To attract a French-speaking clientele, the company named the cinema after the first French explorer to sail up the Saint Lawrence, Jacques Cartier, whose portrait graces the entrance to the building. The French name, however, was not indicative of the programming, as the majority of the films were in English, except on Thursday nights. Robert-Émond Maynard was the first manager of the cinema. On August 18, 1937, Famous Players Canadian Corporation Limited bought the property.

When the Cartier opened, it was the first time that the newspaper Le Droit, property of the Oblates of Mary Immaculate, covered the opening of a cinema. Before that, the religious community had been categorically opposed to this type of entertainment, considered a threat to the values of children and workers. There may also have been concerns other than morality. In 1927, several children had died in a fire at a Montreal movie house. After that, the government of Quebec denied children access to cinemas, which was not the case in Ontario. Probably the fact that Ontario cinemas were closed on Sunday, while those in Quebec remained open, was a factor in the position taken by the religious community. Famous Players took advantage of Hull's border location to show special Sunday screenings, aimed at Ontarians, and made sure to announce them in its Ottawa theatres during the week. But the films were almost exclusively in English, and the clergy saw this as a threat to the French language, deemed the guardian of the faith.

Paul-Hector Lafontaine, an employee and ultimately a friend of Donat Paquin, a founder of the cinemas in Hull, bought the Cartier in 1963, the same year that the Laurier Cinema, where he had been working as manager, was demolished. Born in Hull on February 28, 1910, Lafontaine started working part-time for Paquin at the age of 14. Lafontaine later became the manager of the Donat Paquin Ltée companies as well as the Laurier Cinema and the Electra Cinema in Montreal. He was a member of the Canadian Picture Pioneers and the Quebec Allied Theatre Industry. In 1968, Lafontaine sold the Cartier. Eventually, it began screening films of dubious quality and, finally, pornographic movies.

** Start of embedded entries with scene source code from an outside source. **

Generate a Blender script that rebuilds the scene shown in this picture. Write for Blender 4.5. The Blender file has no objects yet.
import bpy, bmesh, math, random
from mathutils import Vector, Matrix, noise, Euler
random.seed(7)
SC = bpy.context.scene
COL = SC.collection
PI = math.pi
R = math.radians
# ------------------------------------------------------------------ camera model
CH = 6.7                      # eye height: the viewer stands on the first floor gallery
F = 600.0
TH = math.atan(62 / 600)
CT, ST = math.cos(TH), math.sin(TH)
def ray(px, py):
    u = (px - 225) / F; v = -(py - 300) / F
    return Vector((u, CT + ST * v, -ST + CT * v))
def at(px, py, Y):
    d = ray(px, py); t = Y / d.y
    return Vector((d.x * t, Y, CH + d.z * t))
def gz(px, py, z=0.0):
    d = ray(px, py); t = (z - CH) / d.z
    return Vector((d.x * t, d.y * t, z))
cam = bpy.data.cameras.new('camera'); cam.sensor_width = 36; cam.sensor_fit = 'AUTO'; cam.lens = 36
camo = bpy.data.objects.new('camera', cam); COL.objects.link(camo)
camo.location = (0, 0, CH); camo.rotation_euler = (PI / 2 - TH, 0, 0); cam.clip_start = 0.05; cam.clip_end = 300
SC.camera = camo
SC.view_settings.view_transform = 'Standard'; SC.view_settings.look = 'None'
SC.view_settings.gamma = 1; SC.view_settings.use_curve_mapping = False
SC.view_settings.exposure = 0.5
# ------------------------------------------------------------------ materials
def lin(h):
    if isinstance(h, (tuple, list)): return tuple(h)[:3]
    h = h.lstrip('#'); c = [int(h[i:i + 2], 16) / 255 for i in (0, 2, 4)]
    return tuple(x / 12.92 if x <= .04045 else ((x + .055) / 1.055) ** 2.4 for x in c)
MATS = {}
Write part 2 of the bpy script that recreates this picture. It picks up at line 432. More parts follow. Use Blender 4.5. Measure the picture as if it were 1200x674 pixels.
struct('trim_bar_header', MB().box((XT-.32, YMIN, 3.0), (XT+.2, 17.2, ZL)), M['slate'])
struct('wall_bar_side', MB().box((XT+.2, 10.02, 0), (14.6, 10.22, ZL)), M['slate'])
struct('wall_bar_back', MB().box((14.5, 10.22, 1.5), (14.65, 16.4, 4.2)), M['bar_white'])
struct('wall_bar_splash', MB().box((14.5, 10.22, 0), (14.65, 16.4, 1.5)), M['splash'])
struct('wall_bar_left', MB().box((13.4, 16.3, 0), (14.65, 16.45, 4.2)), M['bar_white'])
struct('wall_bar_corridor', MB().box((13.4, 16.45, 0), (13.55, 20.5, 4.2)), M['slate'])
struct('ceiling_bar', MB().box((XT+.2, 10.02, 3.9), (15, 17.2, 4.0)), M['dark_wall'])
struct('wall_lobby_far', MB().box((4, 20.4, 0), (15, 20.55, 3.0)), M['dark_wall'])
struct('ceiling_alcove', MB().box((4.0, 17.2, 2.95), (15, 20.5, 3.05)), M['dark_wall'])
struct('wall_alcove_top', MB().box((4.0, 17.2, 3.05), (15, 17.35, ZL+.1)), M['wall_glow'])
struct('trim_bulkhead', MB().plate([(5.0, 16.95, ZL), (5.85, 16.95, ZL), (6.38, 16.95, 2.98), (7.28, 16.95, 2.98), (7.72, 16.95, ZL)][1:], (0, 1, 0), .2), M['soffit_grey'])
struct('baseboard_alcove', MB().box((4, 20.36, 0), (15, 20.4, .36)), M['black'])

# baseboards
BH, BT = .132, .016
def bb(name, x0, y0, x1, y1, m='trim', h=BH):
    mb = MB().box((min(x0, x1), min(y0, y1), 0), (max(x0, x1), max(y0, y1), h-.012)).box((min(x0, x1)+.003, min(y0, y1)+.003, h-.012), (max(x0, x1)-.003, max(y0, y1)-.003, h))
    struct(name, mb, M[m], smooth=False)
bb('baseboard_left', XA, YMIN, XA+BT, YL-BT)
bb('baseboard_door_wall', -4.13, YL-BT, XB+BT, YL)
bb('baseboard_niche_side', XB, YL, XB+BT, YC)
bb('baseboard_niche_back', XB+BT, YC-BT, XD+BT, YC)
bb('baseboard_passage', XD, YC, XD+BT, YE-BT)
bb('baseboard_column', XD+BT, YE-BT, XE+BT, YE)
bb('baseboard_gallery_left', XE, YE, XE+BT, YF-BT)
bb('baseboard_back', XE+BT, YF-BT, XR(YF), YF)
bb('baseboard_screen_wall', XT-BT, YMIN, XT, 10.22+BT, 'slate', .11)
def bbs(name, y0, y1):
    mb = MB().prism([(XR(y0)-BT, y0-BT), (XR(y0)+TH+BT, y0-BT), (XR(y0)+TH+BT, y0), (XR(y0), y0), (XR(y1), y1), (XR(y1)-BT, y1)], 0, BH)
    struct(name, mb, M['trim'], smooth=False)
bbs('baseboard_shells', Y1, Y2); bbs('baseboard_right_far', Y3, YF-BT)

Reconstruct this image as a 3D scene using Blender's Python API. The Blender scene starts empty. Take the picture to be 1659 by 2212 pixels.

During a wave of restoration on the Promenade du Portage, the City of Hull closed the cinema and bought the building on November 1, 1991, without its furnishings or equipment. Sadly, the furnishings, seats and projectors will never enter our museum collections. On March 12, 1998, after several years of disuse, the building was purchased by the contractors Jacques Parent and Raymond Chauvet who transformed the former cinema into a high-tech training school.